## Exercise objective:
The required output is the exact run of lines from the line containing "Keep writing the" to the line containing "pants['label'] = 'loose", inclusive, and nothing besides.
begin Supplied records
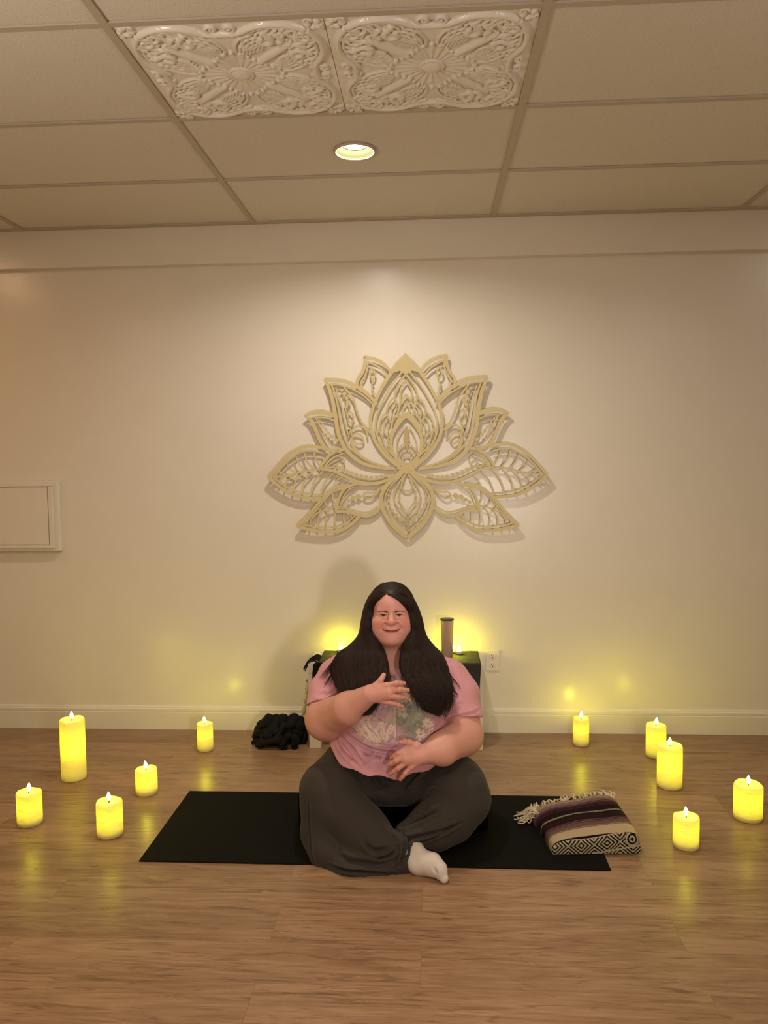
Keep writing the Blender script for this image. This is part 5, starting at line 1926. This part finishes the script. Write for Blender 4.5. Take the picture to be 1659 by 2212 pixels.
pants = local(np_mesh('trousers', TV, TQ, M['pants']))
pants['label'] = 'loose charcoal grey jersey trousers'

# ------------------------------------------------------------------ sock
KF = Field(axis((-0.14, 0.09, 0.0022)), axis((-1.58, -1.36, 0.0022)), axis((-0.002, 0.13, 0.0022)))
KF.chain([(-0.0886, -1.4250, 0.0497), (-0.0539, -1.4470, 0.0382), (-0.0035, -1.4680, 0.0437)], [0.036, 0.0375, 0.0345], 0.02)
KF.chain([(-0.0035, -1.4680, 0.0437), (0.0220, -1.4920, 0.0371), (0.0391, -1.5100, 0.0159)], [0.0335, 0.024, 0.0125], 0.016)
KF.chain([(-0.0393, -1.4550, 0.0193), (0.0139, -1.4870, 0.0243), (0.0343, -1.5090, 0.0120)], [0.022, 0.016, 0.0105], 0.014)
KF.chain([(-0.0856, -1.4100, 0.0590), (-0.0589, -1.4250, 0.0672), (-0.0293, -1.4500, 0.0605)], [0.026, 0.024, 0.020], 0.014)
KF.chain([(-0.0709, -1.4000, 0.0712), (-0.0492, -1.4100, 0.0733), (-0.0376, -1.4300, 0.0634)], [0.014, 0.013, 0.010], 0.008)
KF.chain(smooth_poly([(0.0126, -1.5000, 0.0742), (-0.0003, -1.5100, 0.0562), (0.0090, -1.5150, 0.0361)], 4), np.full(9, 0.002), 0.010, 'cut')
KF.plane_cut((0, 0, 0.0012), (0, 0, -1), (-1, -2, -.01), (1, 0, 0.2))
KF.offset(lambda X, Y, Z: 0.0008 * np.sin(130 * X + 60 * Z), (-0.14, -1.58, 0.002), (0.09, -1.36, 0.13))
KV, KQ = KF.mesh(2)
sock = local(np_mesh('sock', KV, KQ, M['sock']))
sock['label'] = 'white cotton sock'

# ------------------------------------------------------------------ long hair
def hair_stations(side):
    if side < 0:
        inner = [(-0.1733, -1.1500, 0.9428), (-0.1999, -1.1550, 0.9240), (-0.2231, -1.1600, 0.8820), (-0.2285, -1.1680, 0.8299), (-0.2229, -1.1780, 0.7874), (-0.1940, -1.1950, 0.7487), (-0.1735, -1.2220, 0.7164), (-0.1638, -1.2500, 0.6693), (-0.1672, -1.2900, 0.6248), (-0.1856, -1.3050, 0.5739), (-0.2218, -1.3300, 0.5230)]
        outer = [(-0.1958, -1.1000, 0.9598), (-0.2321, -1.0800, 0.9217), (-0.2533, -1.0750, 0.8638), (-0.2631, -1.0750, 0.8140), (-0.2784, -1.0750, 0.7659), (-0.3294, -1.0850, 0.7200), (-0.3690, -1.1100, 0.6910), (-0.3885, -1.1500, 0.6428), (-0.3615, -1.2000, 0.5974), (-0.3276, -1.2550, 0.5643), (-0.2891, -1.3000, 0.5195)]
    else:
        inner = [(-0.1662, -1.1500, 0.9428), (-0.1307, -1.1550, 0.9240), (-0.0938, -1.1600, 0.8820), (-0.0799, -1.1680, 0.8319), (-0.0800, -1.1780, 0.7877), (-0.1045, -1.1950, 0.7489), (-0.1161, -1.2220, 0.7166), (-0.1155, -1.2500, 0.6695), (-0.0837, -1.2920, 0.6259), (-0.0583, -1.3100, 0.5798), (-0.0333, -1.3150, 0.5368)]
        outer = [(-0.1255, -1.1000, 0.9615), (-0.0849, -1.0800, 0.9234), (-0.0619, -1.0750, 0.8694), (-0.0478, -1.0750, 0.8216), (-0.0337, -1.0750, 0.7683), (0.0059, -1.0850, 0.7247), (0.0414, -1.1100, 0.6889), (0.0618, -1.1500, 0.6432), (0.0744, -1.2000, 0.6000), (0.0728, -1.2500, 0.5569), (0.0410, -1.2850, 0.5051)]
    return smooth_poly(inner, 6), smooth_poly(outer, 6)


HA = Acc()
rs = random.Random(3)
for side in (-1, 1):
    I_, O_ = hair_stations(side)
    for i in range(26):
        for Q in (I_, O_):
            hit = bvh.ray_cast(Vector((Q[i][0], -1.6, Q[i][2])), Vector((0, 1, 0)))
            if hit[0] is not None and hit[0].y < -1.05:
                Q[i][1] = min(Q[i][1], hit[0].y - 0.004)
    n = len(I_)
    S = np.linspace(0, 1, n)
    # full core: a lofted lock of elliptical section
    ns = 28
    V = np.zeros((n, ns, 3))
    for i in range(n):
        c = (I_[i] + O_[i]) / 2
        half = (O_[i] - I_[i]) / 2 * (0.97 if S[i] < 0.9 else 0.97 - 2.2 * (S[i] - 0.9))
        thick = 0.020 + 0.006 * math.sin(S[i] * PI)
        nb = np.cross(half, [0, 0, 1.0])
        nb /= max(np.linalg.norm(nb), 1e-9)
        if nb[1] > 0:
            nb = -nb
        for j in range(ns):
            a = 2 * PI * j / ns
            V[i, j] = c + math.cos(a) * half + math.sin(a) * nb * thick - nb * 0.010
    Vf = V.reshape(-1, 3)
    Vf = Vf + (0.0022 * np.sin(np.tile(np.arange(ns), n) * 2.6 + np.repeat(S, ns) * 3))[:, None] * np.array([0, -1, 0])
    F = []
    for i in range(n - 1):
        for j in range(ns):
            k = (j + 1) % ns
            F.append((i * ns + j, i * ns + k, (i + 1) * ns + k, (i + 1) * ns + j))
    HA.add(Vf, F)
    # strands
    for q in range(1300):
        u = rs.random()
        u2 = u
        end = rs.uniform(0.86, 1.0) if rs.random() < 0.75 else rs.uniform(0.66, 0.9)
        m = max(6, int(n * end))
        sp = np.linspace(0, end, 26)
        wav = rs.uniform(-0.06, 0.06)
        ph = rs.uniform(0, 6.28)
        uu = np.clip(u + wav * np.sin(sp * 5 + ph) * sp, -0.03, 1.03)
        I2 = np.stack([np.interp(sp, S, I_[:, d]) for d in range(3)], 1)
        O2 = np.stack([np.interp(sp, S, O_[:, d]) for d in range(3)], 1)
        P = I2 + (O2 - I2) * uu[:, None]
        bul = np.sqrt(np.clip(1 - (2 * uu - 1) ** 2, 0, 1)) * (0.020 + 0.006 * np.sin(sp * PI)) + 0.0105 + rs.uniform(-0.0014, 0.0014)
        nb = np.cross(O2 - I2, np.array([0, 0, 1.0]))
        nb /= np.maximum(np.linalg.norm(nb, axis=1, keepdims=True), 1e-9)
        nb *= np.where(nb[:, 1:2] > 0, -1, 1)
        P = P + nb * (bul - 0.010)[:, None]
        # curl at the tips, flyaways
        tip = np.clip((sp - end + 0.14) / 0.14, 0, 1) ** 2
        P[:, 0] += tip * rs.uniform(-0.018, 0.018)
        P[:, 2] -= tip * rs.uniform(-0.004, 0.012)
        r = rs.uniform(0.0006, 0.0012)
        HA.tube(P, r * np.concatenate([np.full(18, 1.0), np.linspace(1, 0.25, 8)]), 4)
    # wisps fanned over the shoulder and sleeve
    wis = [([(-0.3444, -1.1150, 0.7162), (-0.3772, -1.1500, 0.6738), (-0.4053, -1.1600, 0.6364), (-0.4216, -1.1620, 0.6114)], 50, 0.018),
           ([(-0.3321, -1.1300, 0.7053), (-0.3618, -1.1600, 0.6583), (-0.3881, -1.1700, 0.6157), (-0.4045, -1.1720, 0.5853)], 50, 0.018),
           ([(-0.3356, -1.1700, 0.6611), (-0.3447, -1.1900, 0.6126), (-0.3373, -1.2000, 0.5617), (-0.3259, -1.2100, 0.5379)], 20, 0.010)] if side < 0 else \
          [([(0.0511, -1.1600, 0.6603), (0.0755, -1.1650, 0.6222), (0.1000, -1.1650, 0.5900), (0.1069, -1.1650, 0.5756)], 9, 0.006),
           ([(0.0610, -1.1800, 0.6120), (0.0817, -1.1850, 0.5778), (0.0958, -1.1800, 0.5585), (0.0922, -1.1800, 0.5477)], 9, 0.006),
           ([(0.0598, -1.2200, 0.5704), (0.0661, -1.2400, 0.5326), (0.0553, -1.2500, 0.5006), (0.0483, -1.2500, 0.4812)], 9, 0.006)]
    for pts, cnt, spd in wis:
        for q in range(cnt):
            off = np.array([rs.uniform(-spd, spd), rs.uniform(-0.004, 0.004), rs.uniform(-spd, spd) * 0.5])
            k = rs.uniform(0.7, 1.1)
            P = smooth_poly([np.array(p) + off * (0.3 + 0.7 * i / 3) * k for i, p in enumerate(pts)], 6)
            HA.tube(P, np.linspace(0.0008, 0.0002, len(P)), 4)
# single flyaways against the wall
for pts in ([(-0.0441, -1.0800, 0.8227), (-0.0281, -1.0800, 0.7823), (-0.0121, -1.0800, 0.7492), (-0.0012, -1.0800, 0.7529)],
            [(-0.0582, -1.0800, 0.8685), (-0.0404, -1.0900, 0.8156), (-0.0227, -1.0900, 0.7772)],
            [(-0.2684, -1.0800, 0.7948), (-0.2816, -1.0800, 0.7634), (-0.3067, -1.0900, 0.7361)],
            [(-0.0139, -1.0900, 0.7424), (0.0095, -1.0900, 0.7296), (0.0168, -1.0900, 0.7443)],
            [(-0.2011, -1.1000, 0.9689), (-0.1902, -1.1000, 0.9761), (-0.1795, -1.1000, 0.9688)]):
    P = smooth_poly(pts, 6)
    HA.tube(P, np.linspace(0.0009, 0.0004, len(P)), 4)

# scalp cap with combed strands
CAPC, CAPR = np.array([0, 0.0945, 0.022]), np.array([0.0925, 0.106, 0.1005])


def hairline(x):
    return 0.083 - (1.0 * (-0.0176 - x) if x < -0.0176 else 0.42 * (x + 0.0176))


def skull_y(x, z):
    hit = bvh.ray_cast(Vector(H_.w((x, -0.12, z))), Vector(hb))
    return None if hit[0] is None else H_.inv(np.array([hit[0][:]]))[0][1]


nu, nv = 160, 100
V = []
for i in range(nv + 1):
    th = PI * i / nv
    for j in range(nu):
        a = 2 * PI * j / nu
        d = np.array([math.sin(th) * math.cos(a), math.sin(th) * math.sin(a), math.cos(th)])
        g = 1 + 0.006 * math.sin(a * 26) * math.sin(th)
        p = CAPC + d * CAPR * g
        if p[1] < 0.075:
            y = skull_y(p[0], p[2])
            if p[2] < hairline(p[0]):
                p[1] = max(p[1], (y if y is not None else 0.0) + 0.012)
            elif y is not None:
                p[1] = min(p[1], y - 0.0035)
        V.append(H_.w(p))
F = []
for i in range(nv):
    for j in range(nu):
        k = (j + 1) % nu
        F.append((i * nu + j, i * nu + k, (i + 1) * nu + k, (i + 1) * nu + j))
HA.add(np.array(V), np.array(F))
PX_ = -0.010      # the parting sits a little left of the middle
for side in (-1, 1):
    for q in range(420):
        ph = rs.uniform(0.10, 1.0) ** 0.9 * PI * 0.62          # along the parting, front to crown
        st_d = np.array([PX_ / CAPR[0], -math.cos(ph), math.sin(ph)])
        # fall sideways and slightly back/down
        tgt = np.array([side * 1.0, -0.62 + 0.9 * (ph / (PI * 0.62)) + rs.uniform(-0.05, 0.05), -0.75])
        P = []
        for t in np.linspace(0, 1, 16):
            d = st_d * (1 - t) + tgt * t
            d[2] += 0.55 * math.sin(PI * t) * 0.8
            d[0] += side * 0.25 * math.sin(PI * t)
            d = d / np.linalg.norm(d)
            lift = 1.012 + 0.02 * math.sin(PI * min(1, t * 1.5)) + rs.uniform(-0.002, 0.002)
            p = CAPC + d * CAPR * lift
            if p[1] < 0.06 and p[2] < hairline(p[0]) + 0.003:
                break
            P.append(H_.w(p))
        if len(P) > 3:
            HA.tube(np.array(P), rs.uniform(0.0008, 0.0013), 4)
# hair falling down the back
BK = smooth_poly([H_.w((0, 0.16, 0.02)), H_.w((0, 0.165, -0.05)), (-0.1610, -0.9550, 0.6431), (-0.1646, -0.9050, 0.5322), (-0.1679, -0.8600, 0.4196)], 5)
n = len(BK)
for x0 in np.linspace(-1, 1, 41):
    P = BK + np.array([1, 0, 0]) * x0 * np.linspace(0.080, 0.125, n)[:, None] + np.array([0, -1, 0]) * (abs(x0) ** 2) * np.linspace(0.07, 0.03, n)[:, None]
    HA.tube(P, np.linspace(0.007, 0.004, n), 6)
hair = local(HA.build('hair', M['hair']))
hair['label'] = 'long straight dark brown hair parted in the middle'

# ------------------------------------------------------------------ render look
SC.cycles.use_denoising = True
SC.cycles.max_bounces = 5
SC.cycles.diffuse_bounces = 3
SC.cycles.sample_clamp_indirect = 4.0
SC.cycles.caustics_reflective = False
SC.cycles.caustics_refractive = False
end Supplied records
begin Supplied records
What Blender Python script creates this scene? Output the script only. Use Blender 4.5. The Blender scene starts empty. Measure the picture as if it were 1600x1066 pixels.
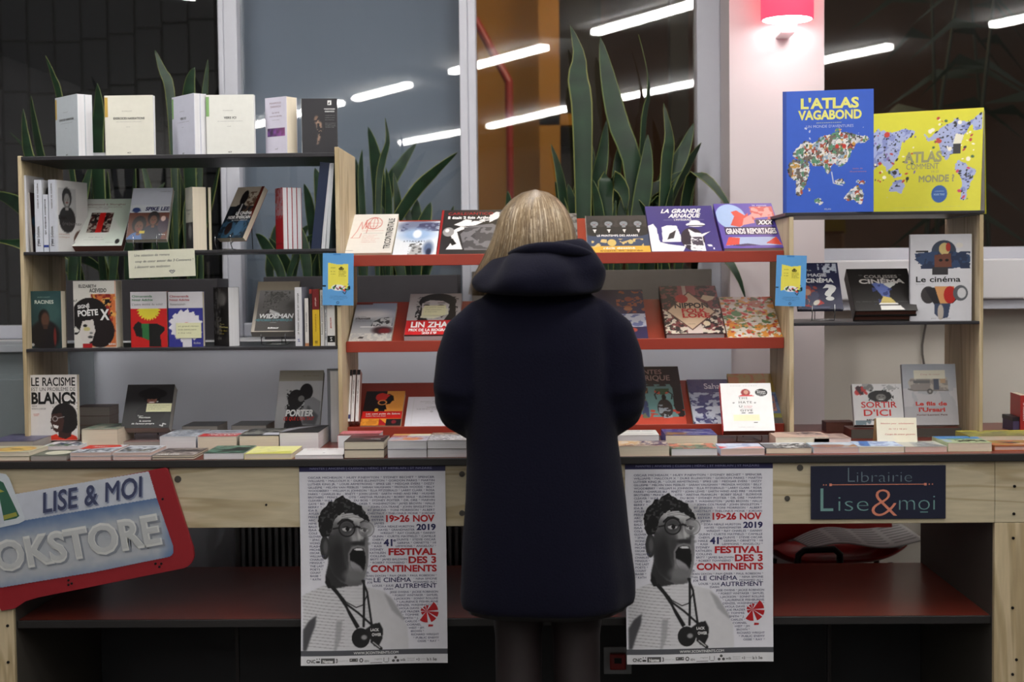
end Supplied records
## Correct result:
Keep writing the Blender script for this image. This is part 5, starting at line 1926. This part finishes the script. Write for Blender 4.5. Take the picture to be 1659 by 2212 pixels.
pants = local(np_mesh('trousers', TV, TQ, M['pants']))
pants['label'] = 'loose charcoal grey jersey trousers'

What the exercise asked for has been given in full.